Panetta Marks Official End to Iraq War
"To be sure, the cost was high — in blood and treasure for the United States, and for the Iraqi people."
| Posted Thursday, Dec. 15, 2011, at 10:50 AM
Photo by ALI AL-SAADI/AFP/Getty Images.
UPDATE: Defense Secretary Leon Panetta was in Iraq on Thursday to declare an official end to the Iraq war after nine years.
"After a lot of blood spilled by Iraqis and Americans, the mission of an Iraq that could govern and secure itself has become real," Panetta said at a ceremony at Baghdad’s international airport. "To be sure, the cost was high — in blood and treasure for the United States, and for the Iraqi people. Those lives were not lost in vain."
The Washington Post with more:
The 1:15 p.m. ceremony (5:15 a.m. in Washington) effectively ended the war two weeks earlier than was necessary under the terms of the security agreement signed by the U.S. and Iraqi governments in 2008, which stipulated that the troops must be gone by Dec. 31. ... The date of the final ceremony had been kept secret for weeks, so as not to give insurgents or militias an opportunity to stage attacks.
Wednesday, Dec. 14: President Obama welcomed home about 3,000 troops to Fort Bragg on Wednesday with a speech that marked the coming end of the near nine-year war in Iraq.
The Washington Post reports that Obama saluted the returning troops, along with the hundreds of thousands who fought in the way, thanking them and saying that they fought to create a "sovereign, stable, and self-reliant Iraq."
"One of the most extraordinary chapters in the history of the American military will come to an end," Obama said the assembled crowd in one of Fort Bragg’s airplane hangars. "Iraq's future will be in the hands of its people. America's war in Iraq will be over. We knew this day would come. We have known it for some time now. But still, there is something profound about the end of a war that has lasted so long."
USA Today notes that although Obama spoke out against the war in 2002 as an Illinois senator–calling two of George W. Bush’s advisers "weekend warriors" trying to "shove their own ideological agendas down our throats, irrespective of the costs in lives and hardships borne"–the president didn’t oppose the war or the troops’ efforts during his address.
Two hundred two soldiers from Fort Bragg died in Iraq.
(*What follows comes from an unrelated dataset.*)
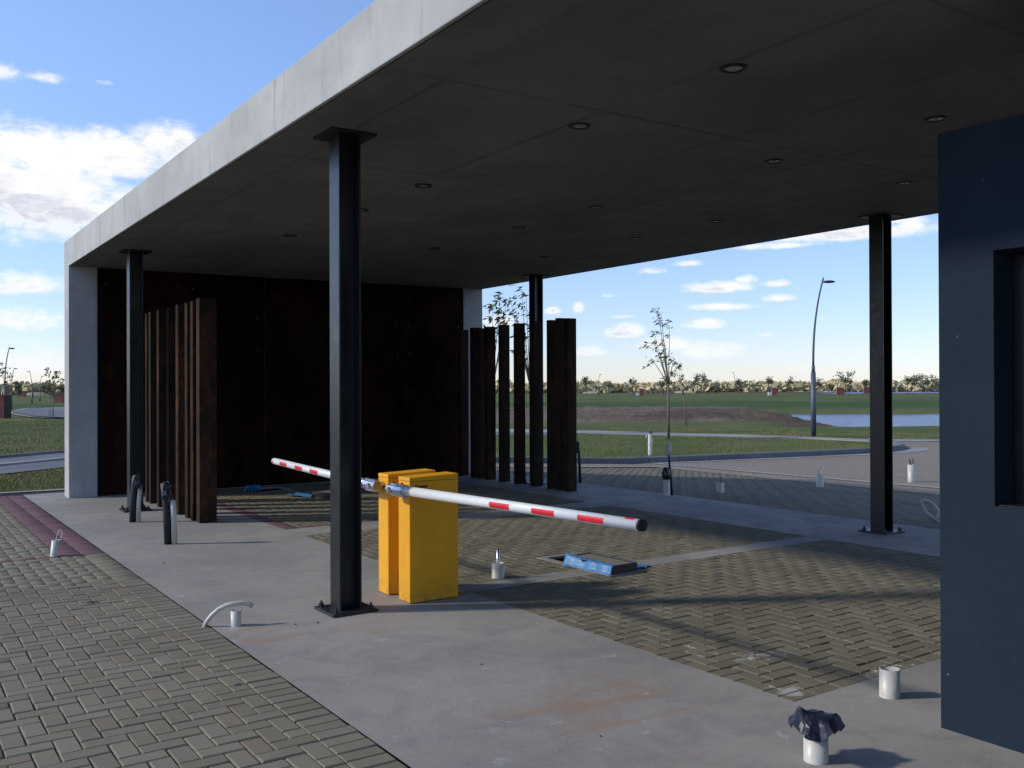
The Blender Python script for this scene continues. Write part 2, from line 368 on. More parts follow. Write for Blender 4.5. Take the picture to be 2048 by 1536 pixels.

All told, more than 1.5 million U.S. troops served; 30,000 were wounded and 4,500 died.
"The war in Iraq will soon belong to history, and your service belongs to the ages," Obama said. "Never forget that you are part of an unbroken line of heroes spanning two centuries–from the colonists who overthrew an empire; to your grandparents and parents, who faced down fascism and communism; to you–men and women who fought for the same principles in Fallujah and Kandahar, and delivered justice to those who attacked us on 9/11."